Zaman ‘İlkel Kavm’in yanında. Hamas militanlarının İsrailli askerleri ve belki de sivilleri Gazze Şeridi'ne götürmek üzere esir aldıklarına dair videolar var. Amaç onları İsrail hava saldırılarına karşı canlı kalkan olarak kullanmak. İsrail'in Gazze'de yapacağı herhangi bir misilleme, Hizbullah'ın yıkıcı bir saldırısı da dahil olmak üzere İsrail'e karşı daha fazla saldırıya neden olabilir. Bugün Arap dünyasının büyük bir kısmı büyük şehirlerinin sokaklarında Filistinlilerin Ekim saldırısını desteklemek için yürüyor.
İsrail'in Demir Kubbe sisteminin çökmesi nedeniyle, ABD ve Avrupa'dan İsrail'e acilen alternatif hava savunma kabiliyeti desteği vermeleri istenecektir. Elbette kapasitenin büyük bir kısmı Ukrayna'da kaybedilmiş durumda. Göreceğimiz şey, ‘İlkel Kavm’in, Ukrayna'yı desteklemekten cephanelikleri neredeyse boşalmış olan Kolektif Batı'ya karşı yürüttüğü yıpratma savaşının daha da genişlemesi olabilir.

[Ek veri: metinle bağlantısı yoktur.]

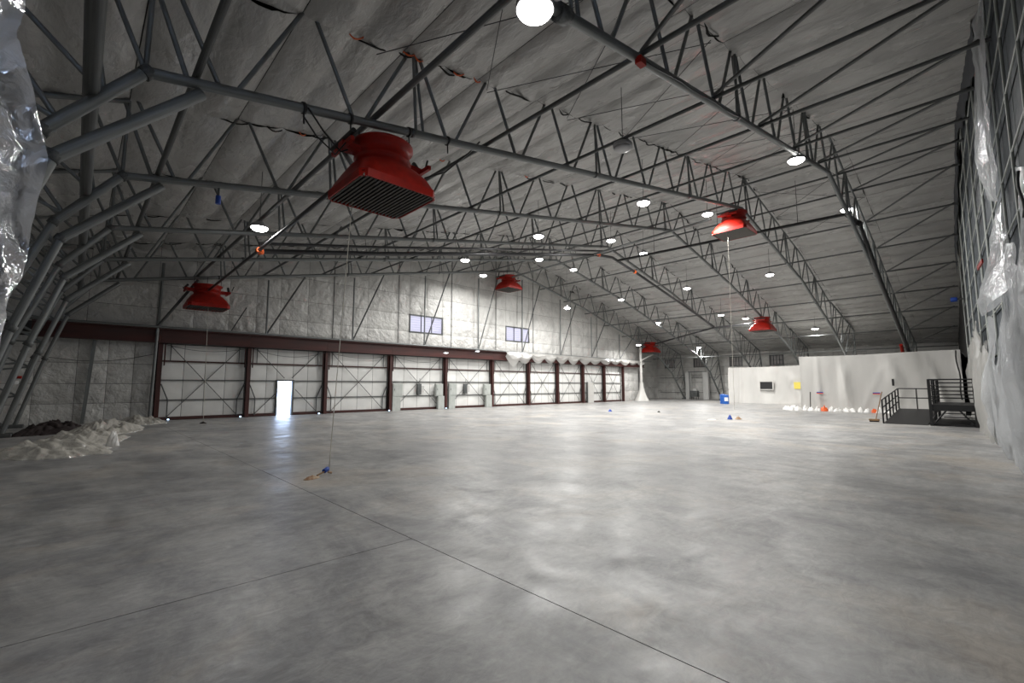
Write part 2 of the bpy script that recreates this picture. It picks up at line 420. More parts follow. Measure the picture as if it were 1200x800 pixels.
# windows
def window(n, along, a0, a1, z0, z1, depth_pos, axis, cols, pm, rows=1):
    w = thing('window_%d' % n, (0, 0, 0), None, None); w['kind'] = 'structure'
    def P(a, d, z): return (a, depth_pos+d, z) if axis == 'x' else (depth_pos+d, a, z)
    def BX(nm, A0, A1, Z0, Z1, d0, d1, mm):
        lo = P(A0, min(d0, d1), Z0); hi = P(A1, max(d0, d1), Z1); return box(nm, [min(p, q) for p, q in zip(lo, hi)], [max(p, q) for p, q in zip(lo, hi)], mm, w)
    for A0, A1, Z0, Z1 in ((a0-.06, a1+.06, z0-.06, z0+.05), (a0-.06, a1+.06, z1-.05, z1+.06), (a0-.06, a0+.05, z0-.06, z1+.06), (a1-.05, a1+.06, z0-.06, z1+.06)): BX('window_frame', A0, A1, Z0, Z1, -.02, .1, DSTEEL)
    for k in range(cols):
        A0 = lerp(a0+.05, a1-.05, k/cols); A1 = lerp(a0+.05, a1-.05, (k+1)/cols)
        if k: BX('mullion', A0-.02, A0+.02, z0, z1, -.02, .08, DSTEEL)
        for r in range(rows):
            Z0 = lerp(z0+.05, z1-.05, r/rows); Z1 = lerp(z0+.05, z1-.05, (r+1)/rows)
            BX('pane', A0-.01, A1+.01, Z0-.01, Z1+.01, .05, .06, pm)
    if rows == 1:
        for k in range(1, 7): BX('louvre', a0+.05, a1-.05, lerp(z0, z1, k/7)-.006, lerp(z0, z1, k/7)+.006, .0, .04, HOUS)
    else:
        for r in range(1, rows): BX('transom', a0+.05, a1-.05, lerp(z0, z1, r/rows)-.02, lerp(z0, z1, r/rows)+.02, -.02, .08, DSTEEL)
    return w
window(1, 'x', *GW[0], YW+.2, 'x', 3, PANEG); window(2, 'x', *GW[1], YW+.2, 'x', 3, PANEG)
for i, (a, b) in enumerate(FWN): window(3+i, 'y', a, b, 4.35, 5.5, 61.5, 'y', 4, PANED, 2)

# outside ground seen through the open personnel doorway
bm = bmesh.new(); add_box(bm, (-20, YW+.45, -.3), (50, 60, -.05)); o = from_bm('ground_outside', bm, APRON); o['kind'] = 'structure'

# ------------------------------------------------------------------ near side wall (right edge of frame)
wn_ = thing('wall_front', (0, 0, 0), None, None); wn_['kind'] = 'structure'
bm = bmesh.new()
for x0, x1 in zip([-4, 4, 10, 16, 22, 28, 34, 40, 47, 54, 61.7], [4, 10, 16, 22, 28, 34, 40, 47, 54, 61.7]):
    q = []
    for x in (x0, x1):
        y = nw(x)-.22
        for yy in (y, y-.1):
            for z in (-.1, roof(x)+.4): q.append(bm.verts.new((x, yy, z)))
    for f in ((0, 1, 5, 4), (2, 6, 7, 3), (1, 3, 7, 5), (0, 4, 6, 2)): bm.faces.new([q[i] for i in f])
bmesh.ops.recalc_face_normals(bm, faces=bm.faces[:])
from_bm('backing_sheet', bm, DECK, wn_)
sx = [5.5, 7.5, 9.5, 11.5, 13.5, 15.5, 18, 20.5, 23.5, 27, 31, 35, 39]
for x in sx: tube('stud', (x, nw(x)-.02, 0), (x, nw(x)-.02, roof(x)), .028 if x < 20 else .035, GREYBOX, wn_, 6)
for a, b in zip(sx, sx[1:]):
    top = min(roof(a), roof(b)); z = .3
    while z < top:
        tube('rail', (a, nw(a)-.02, z), (b, nw(b)-.02, z), .02, GREYBOX, wn_, 5)
        z1 = min(z+1.25, top); bm = bmesh.new(); ya, yb = nw(a)-.1, nw(b)-.1
        vv = [bm.verts.new(p) for p in ((a+.03, ya, z+.03), (b-.03, yb, z+.03), (b-.03, yb, z1-.03), (a+.03, ya, z1-.03))]
        f = bm.faces.new(vv); bmesh.ops.solidify(bm, geom=[f], thickness=.02)
        from_bm('netting_panel', bm, PANELB, wn_); z += 1.25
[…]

ABD önümüzdeki günlerde İsrail'de çok meşgul olacağından, Kuzey Kore'nin Güney Kore'ye, Çin'in de Tayvan'a karşı savaş tehditleri savurmaya başlamasının zamanı gelmiş olabilir.
Amerika Birleşik Devletleri'nde, Ukrayna'nın sınırlarının finanse edilmesi çağrılarına ABD sınırlarının savunulması için para harcanmasını talep ederek direnen muhalif Cumhuriyetçilerin, İsrail'in sınır duvarlarının savunulması, yeniden inşası ve güçlendirilmesi için ABD'nin finanse edilmesi çağrıları yapıldığında bu tutumlarını sürdürüp sürdürmeyeceklerini görmek ilginç olacak.
🌍
🗞️ Kevin Batcho’nun ‘Beyond the Waste Land’ bloğunda “Will Hezbollah Open a Northern Front?” başlığı ile 7 Ekim 2023 tarihinde yayınlanan makalesinden çevirilmiştir.
horde | hôrd | kelimesi esas itibariyle aşağılayıcı bir tarzda büyük bir grup insanı tarif etmekte kullanılır.
Sözcüğün bir diğer manası da, göçebe savaşçılardan oluşan bir ordu ya da kabile demektir.
KÖKEN olarak; 16. yüzyılın ortalarına adreslenen kelime, aslen Tatar veya diğer göçebelerin bir kabilesini veya birliğini ifade etmekte idi. Türkçe “ordu” olarak söylenmesinden mütevellit, İngilizce’de “horda” kelimesine dönüşmüştür.